- [PROBLEM]
Exclude the pictures, then repeat the remaining data exactly.

◇ ◇ ◇ ◇

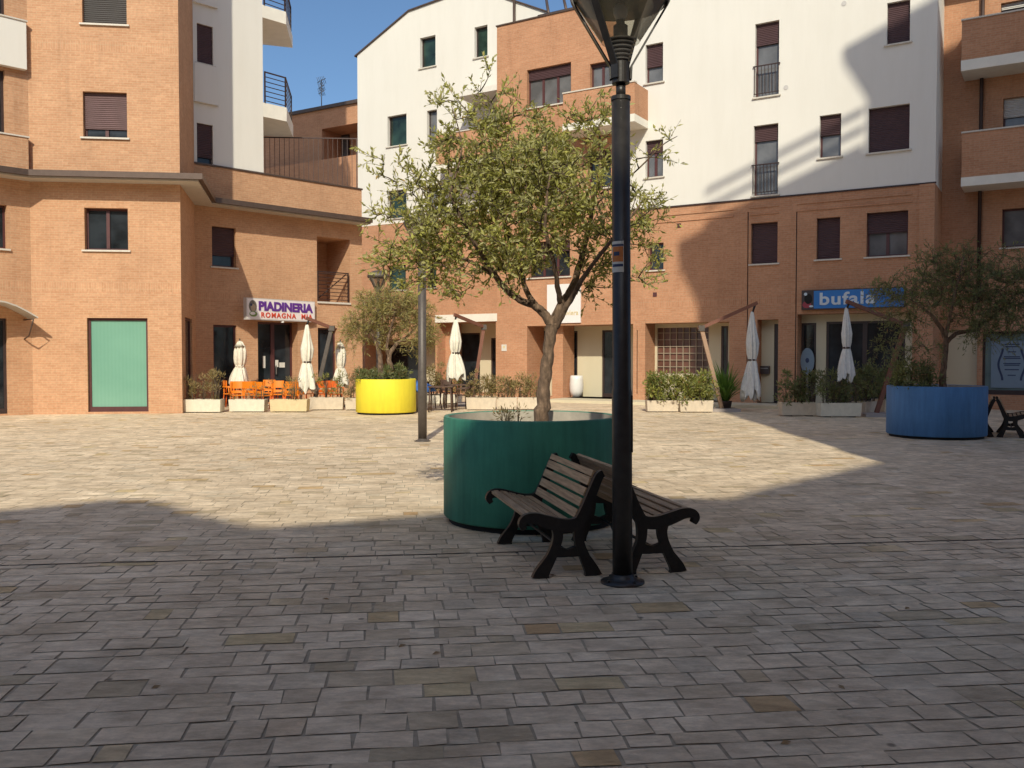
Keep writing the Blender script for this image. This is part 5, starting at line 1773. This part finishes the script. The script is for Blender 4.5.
def cantilever_parasol(px, py_top, py_bot, depth, arm_px, mast_px, label, seed, wood, canvas, rmax=0.22):
    """hanging folded canopy, sloping arm, leaning mast; points measured on the parasol's own upright plane"""
    c = tq(px, py_top, depth)
    zb_ = tq(px, py_bot, depth)[2]
    tip, elbow = V(tq(arm_px[0][0], arm_px[0][1], depth)), V(tq(arm_px[1][0], arm_px[1][1], depth, arm_px[2]))
    foot0 = V(tq(mast_px[0], mast_px[1], depth, arm_px[2]))
    dirn = (foot0 - elbow)
    foot = elbow + dirn * ((elbow.z - 0.09) / (elbow.z - foot0.z))
    t = thing('cantilever_parasol', label, 'parasol', (foot.x, foot.y, 0), 'folded cafe parasols')
    b = MB(); b.prism([(foot.x - .45, foot.y - .45), (foot.x + .45, foot.y - .45), (foot.x + .45, foot.y + .45), (foot.x - .45, foot.y + .45)], 0.0, 0.09); b.build('base', M['tub_grey'], t)
    def beam(p, q, w, h, mat, name, par):
        d = (q - p); L = d.length; d.normalize()
        s = d.cross(UP).normalized() if abs(d.z) < .999 else V((1, 0, 0))
        u = s.cross(d)
        m = MB(); m.box(p, d, s, u, 0, L, -w / 2, w / 2, -h / 2, h / 2)
        return m.build(name, M[mat], par, bevel=0.008)
    beam(foot, elbow + (elbow - foot).normalized() * 0.05, 0.09, 0.11, wood, 'mast', t)
    ext = (elbow - tip).normalized()
    beam(tip - ext * 0.08, elbow + ext * 0.10, 0.07, 0.10, 'wood_red', 'arm', t)
    jn = MB(); jn.xbox(elbow.x - .09, elbow.x + .09, elbow.y - .08, elbow.y + .08, elbow.z - .09, elbow.z + .07); jn.build('joint_bracket', M['pole_grey'], t, bevel=0.01)
    h_ = MB(); h_.tube([tip + V((0, 0, -.04)), V((c[0], c[1], c[2] - 0.05))], 0.03, 8); h_.build('hanger', M['iron'], t)
    m = MB(); zs = closed_canopy(m, c[0], c[1], c[2], zb_, rmax, seed, False)
    ca_ = m.build('canopy', M[canvas], t)
    s = MB(); s.lathe(c[0], c[1], [(0.40 * rmax, zs - .015), (0.51 * rmax, zs - 0.012), (0.51 * rmax, zs + 0.03), (0.40 * rmax, zs + 0.033)], 20); s.build('strap', M['rail'], ca_)
    return t
centre_parasol(240, 341, 385, 28.6, 'short folded cream parasol between the orange chairs and the sandwich shop door', 1, 0.27)
centre_parasol(340.5, 342, 386, 28.9, 'short folded cream parasol next to the yellow planter', 2, 0.23)
cantilever_parasol(307, 324, 390, 27.6, ((309, 319), (332, 328), 0.4), (320, 378), 'tall folded cream parasol hanging in front of the violet lettered sign', 3, 'pole_grey', 'canvas', 0.25)
cantilever_parasol(455.5, 319, 378, 28.5, ((456, 315.5), (484, 327), 1.2), (476, 377), 'folded cream parasol hanging under the white beam by the dark cafe tables', 4, 'wood_red', 'canvas', 0.26)
cantilever_parasol(752, 311, 396, 26.2, ((754.5, 304), (701, 328), 0.3), (712, 370), 'tall folded greyish parasol on a long sloping arm left of the blue shop sign', 5, 'wood_pale', 'canvas_grey', 0.235)
cantilever_parasol(846, 307, 378, 23.8, ((848, 302.5), (905, 325), 0.5), (890, 372), 'folded greyish parasol hanging below the blue shop sign', 6, 'wood_red', 'canvas_grey', 0.185)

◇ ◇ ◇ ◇

- [OUTPUT OF THE TASK]
Keep writing the Blender script for this image. This is part 5, starting at line 1773. This part finishes the script. The script is for Blender 4.5.
def cantilever_parasol(px, py_top, py_bot, depth, arm_px, mast_px, label, seed, wood, canvas, rmax=0.22):
    """hanging folded canopy, sloping arm, leaning mast; points measured on the parasol's own upright plane"""
    c = tq(px, py_top, depth)
    zb_ = tq(px, py_bot, depth)[2]
    tip, elbow = V(tq(arm_px[0][0], arm_px[0][1], depth)), V(tq(arm_px[1][0], arm_px[1][1], depth, arm_px[2]))
    foot0 = V(tq(mast_px[0], mast_px[1], depth, arm_px[2]))
    dirn = (foot0 - elbow)
    foot = elbow + dirn * ((elbow.z - 0.09) / (elbow.z - foot0.z))
    t = thing('cantilever_parasol', label, 'parasol', (foot.x, foot.y, 0), 'folded cafe parasols')
    b = MB(); b.prism([(foot.x - .45, foot.y - .45), (foot.x + .45, foot.y - .45), (foot.x + .45, foot.y + .45), (foot.x - .45, foot.y + .45)], 0.0, 0.09); b.build('base', M['tub_grey'], t)
    def beam(p, q, w, h, mat, name, par):
        d = (q - p); L = d.length; d.normalize()
        s = d.cross(UP).normalized() if abs(d.z) < .999 else V((1, 0, 0))
        u = s.cross(d)
        m = MB(); m.box(p, d, s, u, 0, L, -w / 2, w / 2, -h / 2, h / 2)
        return m.build(name, M[mat], par, bevel=0.008)
    beam(foot, elbow + (elbow - foot).normalized() * 0.05, 0.09, 0.11, wood, 'mast', t)
    ext = (elbow - tip).normalized()
    beam(tip - ext * 0.08, elbow + ext * 0.10, 0.07, 0.10, 'wood_red', 'arm', t)
    jn = MB(); jn.xbox(elbow.x - .09, elbow.x + .09, elbow.y - .08, elbow.y + .08, elbow.z - .09, elbow.z + .07); jn.build('joint_bracket', M['pole_grey'], t, bevel=0.01)
    h_ = MB(); h_.tube([tip + V((0, 0, -.04)), V((c[0], c[1], c[2] - 0.05))], 0.03, 8); h_.build('hanger', M['iron'], t)
    m = MB(); zs = closed_canopy(m, c[0], c[1], c[2], zb_, rmax, seed, False)
    ca_ = m.build('canopy', M[canvas], t)
    s = MB(); s.lathe(c[0], c[1], [(0.40 * rmax, zs - .015), (0.51 * rmax, zs - 0.012), (0.51 * rmax, zs + 0.03), (0.40 * rmax, zs + 0.033)], 20); s.build('strap', M['rail'], ca_)
    return t
centre_parasol(240, 341, 385, 28.6, 'short folded cream parasol between the orange chairs and the sandwich shop door', 1, 0.27)
centre_parasol(340.5, 342, 386, 28.9, 'short folded cream parasol next to the yellow planter', 2, 0.23)
cantilever_parasol(307, 324, 390, 27.6, ((309, 319), (332, 328), 0.4), (320, 378), 'tall folded cream parasol hanging in front of the violet lettered sign', 3, 'pole_grey', 'canvas', 0.25)
cantilever_parasol(455.5, 319, 378, 28.5, ((456, 315.5), (484, 327), 1.2), (476, 377), 'folded cream parasol hanging under the white beam by the dark cafe tables', 4, 'wood_red', 'canvas', 0.26)
cantilever_parasol(752, 311, 396, 26.2, ((754.5, 304), (701, 328), 0.3), (712, 370), 'tall folded greyish parasol on a long sloping arm left of the blue shop sign', 5, 'wood_pale', 'canvas_grey', 0.235)
cantilever_parasol(846, 307, 378, 23.8, ((848, 302.5), (905, 325), 0.5), (890, 372), 'folded greyish parasol hanging below the blue shop sign', 6, 'wood_red', 'canvas_grey', 0.185)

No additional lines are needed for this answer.